Cloud1's Data Hub concept includes services from Azure that can ensure a strong technological foundation for the maturity pyramid. The technological solutions needed to build this foundation include Synapse, Databricks, Data Factory, Terraform, API Management, various analytics services like Power BI, and Azure ML services.

The Data Journey is Traveled Together

At Skanska and Cloud1, many things are thought of in the same way. Cloud1's solution-oriented and down-to-earth approach has felt natural on the customer side. Cloud1 understands well, for example, that large organizations often operate in a multi-vendor environment. The customer is encouraged to choose contributors from where the best capabilities for implementations are found. The customer is not wanted to be locked into just one option.

“I have always appreciated that Cloud1 has strong technological expertise, but at the same time, they also understand how to think about business,” outlines Kantanen.

Another commonality in the thinking of the companies is that things are moved forward in a controlled and systematic way. The strong process orientation of the organization facilitates the implementation of change at Skanska. When processes have a defined role, it's easy to find responsible persons for data.

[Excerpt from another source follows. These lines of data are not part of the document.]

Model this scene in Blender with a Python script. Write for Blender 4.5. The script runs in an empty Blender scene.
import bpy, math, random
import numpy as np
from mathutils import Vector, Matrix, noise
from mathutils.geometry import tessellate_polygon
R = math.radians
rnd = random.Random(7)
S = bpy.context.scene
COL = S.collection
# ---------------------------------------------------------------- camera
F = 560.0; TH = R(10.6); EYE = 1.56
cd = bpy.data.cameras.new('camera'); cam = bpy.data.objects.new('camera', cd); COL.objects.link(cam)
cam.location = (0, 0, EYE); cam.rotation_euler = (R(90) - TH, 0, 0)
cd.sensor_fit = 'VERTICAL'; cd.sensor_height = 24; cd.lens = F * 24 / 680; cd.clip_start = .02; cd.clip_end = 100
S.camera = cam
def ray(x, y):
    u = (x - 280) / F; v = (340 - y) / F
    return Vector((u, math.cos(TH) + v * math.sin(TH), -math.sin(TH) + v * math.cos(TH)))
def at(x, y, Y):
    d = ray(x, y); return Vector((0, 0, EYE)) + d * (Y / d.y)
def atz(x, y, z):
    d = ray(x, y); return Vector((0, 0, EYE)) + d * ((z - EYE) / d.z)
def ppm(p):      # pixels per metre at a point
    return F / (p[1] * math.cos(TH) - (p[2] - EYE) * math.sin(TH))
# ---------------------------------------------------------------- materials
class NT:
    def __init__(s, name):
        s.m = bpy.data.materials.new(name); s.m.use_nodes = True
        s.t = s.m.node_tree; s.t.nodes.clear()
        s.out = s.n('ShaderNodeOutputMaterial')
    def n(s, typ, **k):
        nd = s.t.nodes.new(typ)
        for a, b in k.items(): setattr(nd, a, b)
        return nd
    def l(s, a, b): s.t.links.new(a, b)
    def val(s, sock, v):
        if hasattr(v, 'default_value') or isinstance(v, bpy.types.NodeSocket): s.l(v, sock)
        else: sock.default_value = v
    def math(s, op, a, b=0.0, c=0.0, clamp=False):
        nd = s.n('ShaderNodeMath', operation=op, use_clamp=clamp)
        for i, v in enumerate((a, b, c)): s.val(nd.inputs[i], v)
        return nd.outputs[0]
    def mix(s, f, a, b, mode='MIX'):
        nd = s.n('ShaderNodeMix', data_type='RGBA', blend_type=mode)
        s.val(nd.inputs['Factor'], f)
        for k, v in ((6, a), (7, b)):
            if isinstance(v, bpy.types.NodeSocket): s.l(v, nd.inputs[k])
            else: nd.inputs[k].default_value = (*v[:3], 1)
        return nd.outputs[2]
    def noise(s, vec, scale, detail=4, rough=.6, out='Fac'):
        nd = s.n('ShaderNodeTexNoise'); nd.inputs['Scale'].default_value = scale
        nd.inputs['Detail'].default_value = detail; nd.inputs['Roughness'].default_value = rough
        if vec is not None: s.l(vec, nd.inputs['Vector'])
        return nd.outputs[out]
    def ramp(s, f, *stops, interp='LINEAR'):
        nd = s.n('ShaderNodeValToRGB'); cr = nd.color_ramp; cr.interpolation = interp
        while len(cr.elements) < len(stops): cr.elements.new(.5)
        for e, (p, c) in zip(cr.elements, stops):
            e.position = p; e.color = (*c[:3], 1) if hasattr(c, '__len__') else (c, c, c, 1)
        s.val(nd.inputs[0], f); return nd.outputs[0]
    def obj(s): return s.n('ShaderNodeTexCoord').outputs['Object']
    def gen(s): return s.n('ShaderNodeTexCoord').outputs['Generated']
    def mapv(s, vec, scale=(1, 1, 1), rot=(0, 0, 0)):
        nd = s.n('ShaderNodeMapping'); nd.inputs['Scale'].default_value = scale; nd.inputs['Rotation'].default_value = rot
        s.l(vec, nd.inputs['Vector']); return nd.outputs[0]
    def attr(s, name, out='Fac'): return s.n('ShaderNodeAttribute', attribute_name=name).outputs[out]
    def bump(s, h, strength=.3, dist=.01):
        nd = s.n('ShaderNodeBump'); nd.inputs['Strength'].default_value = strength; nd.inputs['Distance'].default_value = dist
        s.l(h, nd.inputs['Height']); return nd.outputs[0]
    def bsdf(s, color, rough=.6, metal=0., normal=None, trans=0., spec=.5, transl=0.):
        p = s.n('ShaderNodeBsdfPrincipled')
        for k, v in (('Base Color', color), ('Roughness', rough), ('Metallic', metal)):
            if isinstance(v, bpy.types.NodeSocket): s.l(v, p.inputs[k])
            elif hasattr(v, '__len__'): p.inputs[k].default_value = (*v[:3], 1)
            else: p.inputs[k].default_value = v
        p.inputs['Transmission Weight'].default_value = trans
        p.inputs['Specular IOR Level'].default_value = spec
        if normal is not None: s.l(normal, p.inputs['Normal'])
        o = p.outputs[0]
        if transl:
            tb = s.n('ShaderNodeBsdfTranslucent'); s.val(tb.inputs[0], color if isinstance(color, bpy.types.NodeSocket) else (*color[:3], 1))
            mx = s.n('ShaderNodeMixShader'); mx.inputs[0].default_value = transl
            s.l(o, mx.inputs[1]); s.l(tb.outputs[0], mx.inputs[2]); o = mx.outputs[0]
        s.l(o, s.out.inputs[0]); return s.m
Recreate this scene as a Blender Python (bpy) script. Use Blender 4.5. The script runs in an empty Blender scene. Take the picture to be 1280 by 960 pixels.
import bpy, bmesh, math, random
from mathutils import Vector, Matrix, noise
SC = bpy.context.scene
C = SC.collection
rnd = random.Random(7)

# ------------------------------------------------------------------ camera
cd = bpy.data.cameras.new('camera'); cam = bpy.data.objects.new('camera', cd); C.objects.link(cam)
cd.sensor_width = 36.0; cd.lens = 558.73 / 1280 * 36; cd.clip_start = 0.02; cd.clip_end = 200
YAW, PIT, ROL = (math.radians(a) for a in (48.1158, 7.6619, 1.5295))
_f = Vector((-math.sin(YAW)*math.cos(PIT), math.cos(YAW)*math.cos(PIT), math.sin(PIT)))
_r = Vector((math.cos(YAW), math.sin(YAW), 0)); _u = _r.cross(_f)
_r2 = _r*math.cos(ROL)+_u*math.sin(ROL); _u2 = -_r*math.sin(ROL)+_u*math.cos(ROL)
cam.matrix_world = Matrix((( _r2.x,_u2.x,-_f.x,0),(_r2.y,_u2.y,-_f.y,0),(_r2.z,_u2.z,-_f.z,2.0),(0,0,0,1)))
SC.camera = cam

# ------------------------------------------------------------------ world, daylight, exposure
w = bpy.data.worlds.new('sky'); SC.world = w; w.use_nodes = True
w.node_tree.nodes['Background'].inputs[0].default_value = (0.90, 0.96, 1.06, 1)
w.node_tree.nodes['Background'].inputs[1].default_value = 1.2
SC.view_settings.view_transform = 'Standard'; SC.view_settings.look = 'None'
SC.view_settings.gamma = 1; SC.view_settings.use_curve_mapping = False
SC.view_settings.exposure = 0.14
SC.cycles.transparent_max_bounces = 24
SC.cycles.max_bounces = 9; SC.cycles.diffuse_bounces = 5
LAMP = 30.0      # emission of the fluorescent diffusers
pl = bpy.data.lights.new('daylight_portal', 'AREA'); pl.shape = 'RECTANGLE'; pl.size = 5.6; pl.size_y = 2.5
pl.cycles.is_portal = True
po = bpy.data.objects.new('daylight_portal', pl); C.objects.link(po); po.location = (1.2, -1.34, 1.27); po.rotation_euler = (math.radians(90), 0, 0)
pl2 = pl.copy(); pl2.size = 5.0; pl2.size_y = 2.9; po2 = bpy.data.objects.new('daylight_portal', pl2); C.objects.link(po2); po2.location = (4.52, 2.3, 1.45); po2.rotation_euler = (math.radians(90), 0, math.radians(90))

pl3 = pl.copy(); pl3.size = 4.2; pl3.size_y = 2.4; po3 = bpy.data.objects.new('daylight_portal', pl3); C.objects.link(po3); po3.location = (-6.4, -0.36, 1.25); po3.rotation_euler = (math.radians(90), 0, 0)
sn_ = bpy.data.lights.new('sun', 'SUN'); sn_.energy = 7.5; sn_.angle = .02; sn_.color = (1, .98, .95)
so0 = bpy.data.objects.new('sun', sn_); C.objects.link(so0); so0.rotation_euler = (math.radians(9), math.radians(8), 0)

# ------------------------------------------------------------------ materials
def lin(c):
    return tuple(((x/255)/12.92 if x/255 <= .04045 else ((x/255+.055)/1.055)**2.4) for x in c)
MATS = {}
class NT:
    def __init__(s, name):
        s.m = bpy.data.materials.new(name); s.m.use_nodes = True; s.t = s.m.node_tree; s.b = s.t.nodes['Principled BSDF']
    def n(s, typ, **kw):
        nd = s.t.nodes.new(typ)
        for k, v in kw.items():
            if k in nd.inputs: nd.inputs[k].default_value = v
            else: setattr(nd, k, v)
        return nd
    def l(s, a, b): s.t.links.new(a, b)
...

”It's always fruitful for a service provider to offer solutions when the customer organization operates systematically, has strong internal expertise, and a clear will to achieve the goal,” emphasizes Harri Puupponen. At Skanska, the right things are being done in the right order.

The customer organization's own expertise is crucial, as organizations cannot outsource their own change journey. The development of internal culture can’t be bought with money – change starts from within: from people, shifts in attitudes, understanding, and expertise, as well as breaking routines.

However, the right partner can support a company on its journey towards data-drivenness, and this is where Cloud1 wants to be involved: climbing towards the top of the pyramid step by step, together with the customer.